Deforestation in Latin America

In the fight against climate change, Latin America’s importance comes from its forests, Chile’s Alejandro San Martin said. “Latin America has just 4% of emissions but we have a major responsibility for absorption of greenhouse gases as we have major part of the world’s oceans and forests. We need financial and technological transfer to protect these. He also attacked Latin America’s governments, almost all of which are not meeting their commitments. In particular, there are big problems in Brazil and Bolivia with deforestation because of land deals.

The view from Europe

The German Member of the European Parliament Reinhard Butikofer said it was important to pluay up the positives even though the results will be insufficient for the world’s goals.

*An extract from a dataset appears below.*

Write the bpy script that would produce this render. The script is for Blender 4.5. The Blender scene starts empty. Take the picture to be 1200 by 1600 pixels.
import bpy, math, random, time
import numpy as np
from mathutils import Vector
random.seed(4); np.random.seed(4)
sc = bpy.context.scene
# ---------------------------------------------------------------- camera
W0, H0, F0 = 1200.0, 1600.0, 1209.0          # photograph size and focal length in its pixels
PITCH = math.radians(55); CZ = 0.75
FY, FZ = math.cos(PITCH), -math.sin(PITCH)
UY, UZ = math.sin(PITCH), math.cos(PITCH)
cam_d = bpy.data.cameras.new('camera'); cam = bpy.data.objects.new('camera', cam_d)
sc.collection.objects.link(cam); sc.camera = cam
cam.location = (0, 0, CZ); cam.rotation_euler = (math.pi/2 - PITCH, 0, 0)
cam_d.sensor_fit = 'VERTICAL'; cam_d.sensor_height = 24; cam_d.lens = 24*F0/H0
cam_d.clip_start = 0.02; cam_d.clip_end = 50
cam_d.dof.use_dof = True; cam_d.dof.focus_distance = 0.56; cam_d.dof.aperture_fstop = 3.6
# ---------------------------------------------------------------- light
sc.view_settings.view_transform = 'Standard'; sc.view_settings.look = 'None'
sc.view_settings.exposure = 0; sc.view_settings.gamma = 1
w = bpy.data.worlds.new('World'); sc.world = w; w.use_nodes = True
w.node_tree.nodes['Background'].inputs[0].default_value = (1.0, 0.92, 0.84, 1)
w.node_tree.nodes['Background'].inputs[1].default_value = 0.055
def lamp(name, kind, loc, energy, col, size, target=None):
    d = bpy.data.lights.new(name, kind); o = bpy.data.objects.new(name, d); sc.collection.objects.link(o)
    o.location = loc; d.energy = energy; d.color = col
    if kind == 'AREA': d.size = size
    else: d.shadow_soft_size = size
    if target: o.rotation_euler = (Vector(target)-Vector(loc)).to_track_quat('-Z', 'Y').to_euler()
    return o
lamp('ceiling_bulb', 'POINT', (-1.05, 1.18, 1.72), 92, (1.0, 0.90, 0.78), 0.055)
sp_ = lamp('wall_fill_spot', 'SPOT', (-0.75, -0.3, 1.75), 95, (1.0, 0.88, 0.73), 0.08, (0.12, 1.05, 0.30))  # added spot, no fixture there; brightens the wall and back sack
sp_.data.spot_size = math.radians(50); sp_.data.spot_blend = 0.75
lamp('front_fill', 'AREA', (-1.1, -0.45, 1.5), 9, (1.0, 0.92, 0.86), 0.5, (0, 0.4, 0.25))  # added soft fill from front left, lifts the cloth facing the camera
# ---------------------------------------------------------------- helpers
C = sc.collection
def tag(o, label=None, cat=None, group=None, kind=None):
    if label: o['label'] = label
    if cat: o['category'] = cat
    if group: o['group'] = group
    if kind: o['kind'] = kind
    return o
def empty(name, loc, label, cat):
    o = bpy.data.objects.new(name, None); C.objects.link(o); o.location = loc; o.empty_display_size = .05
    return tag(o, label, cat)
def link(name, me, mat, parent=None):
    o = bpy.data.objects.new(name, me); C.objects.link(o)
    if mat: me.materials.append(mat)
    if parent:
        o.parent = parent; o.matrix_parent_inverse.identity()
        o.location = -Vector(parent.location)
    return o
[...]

A priority should be the phase-out of fossil fuel subsidies. On the plus side though, he said that civil society is becoming more active against climate change, citing the climate divestment movement and the climate bubble conversation, which has come over to Europe from the USA.

The leader of the Flemish Greens, Meyrem Almaci, agreed that civil society and non-governmental organisations are stepping up to the fight against climate change. As a campaigning tool, she proposed that all Green Party leaders take a selfie with the statement “keep it below two degrees Celsius” and a country-specific concrete climate solution.